In those days, money was hard to come by.  Alton went to college on a baseball and basketball scholarship, and he learned to value life’s lessons beyond the books.  “My parents sent me five dollars a week.  When you don’t have anything, that was a lot,” Alton speaks from clear memory.

He married his college sweetheart, the lovely Joann Lore in 1954, and they settled into family life.  Alton had a ten-year teaching certificate, but because his father-in-law, J. C. Lore, Jr., had been so good to the young couple, Alton decided to work for him.  Joann’s grandfather had founded the J. C. Lore & Sons Company in 1988, at the height of the Chesapeake oyster industry, and in 1912, he established a packing house that became one of the most successful seafood packing companies in Southern Maryland. By 1956, the year Alton Kersey began working at the oyster house, the original structure, destroyed in a storm, had been replaced by the 1934 building in evidence today. It was a setting that was to change Alton’s life.

But the work was demanding, Alton recalls vividly.  “Out on the floor, ten dollars a day, six days a week.  Wasn’t any eight hour day either, six in the morning until six in the evening.  I worked mainly in the packing room, unloading boats or doing whatever needed to be done.  J. C. Lore & Sons were actually planters and packers.  We had our own oyster seed beds that we planted every year and harvested about every three years.  At that time, the Wm. B. Tennison (now the historic 1899 cruise boat at nearby Calvert Marine Museum) was our working dredge and buy boat, and it could take up probably 600 to 700 bushels of oysters a day, “ Alton speaks proudly of the log-built bugeye, now a National Historic Landmark, that both he and his son, Joe, captained.

Through the years at the oyster house, working with the watermen and experiencing the harvest of the waterways, Alton grew to love the life like a man who draws his breath from the rise and fall of the tides. As he took over more of the business details, his propensity for leadership served him well, but he drew stature from his own sweat and the examples of those around him.  “A fella named Joseph T. Gross worked there practically all his life.  Was a laborer, couldn’t read or write, but a worker-he could work you under the table.  He was a model of a working man . I don’t know a man I respect more than him,” Alton reflects.

In 1978, when he saw the business failing due to the demise of the oyster crop and labor lost, with shuckers getting up in age or finding jobs at the power or gas plants recently established north of Solomons, he realized he had to close the house to salvage what was left.  Alton grimaces as the memory hits.  “Can you imagine?  A business that was founded by my wife’s grandfather, and here an upstart from Virginia shows up to close it down.”

Alton speaks haltingly now, “Last day I worked there, I took a load of oysters to Baltimore.  Then, I took my boots off.  Was enough to bury me.”

Two years later, Calvert Marine Museum purchased the facility and the packing equipment inside, and with restoration and adaptation for exhibits, opened the venerable building to the public.  By June of 1984, the J. C. Lore & Sons Oyster House was named to the National Register of Historic Places.

Today, it houses two major exhibits: “Seasons of Abundance, Seasons of Want” which presents the history of the region’s commercial finfish, crab, oyster, eel, and clam fisheries and “Built to Work” which portrays the present traditions of wooden workboat building in the area.  One of the actual shucking rooms and the packing room have been restored to their original appearance and much of the equipment remains where it was when the building was functioning.  Black and white photographs of a young Alton Kersey working alongside his mentor Joseph Gross are treasured mementos as are the worn shucking stalls, where oysters were pried apart one by one, and the gleaming oblong skimmers, where they were filtered, that keep a haunting vigil of a era gone, on uneven flooring that floods at high tide but holds steady with oyster shells piled solidly underneath.

“All the way down to the Methodist Church.” Joann Kersey sweeps her arm to show how high and far the piles of oyster shells went.  Joann refers to the building like a second home.  “When my sister and I were little, we used to go down there, because it was cool.
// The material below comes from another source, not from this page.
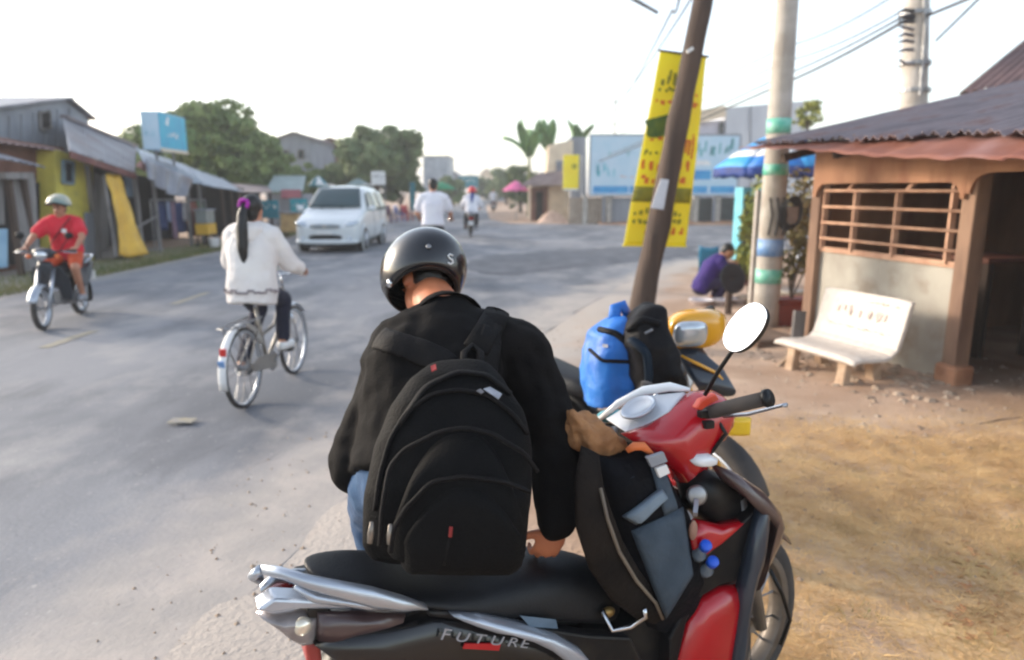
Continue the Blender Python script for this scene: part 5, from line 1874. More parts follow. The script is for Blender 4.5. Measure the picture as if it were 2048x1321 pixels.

We would hide under the table when Daddy came around, so we could stay.” She speaks of the familiar details with laughter sweetened by memory.

 “And, the sign outside says three generations of Kerseys but it’s really four generations.  Because all of our children worked there, even Melissa, our youngest, when she was six years old. She went over to the post office, which was right next door, and filled out an application for a social security number so she could work,” Joann adds.

“At least, when my father-in-law went down the road, while he was still alive, he could take pride in the building he created,” summarizes Alton.

Alton Kersey can take pride in what he has done for the watermen and his community of Solomons.  In 1993, the year the Watermen’s Memorial was erected, the Board of Directors of Calvert Marine Museum recognized Kersey as one of the museum’s principle founding fathers. And in 1977, the Board of County Commissioners commended Alton Kersey for his commitment to having a pavilion built on the island and who according to their citation, “took it upon himself to oversee the design and construction . . . and personally helped build components of the pavilion.”

The personal involvement and commitment of Alton Kersey to his family, his community, and his fellow workers have set him apart as a liaison for those who, in his words, “gave it their heart and the best shot they had,” to cull a living from the waterways during a time when a man’s word counted as much as his backbone.  Such persons would need an individual worthy of the calling.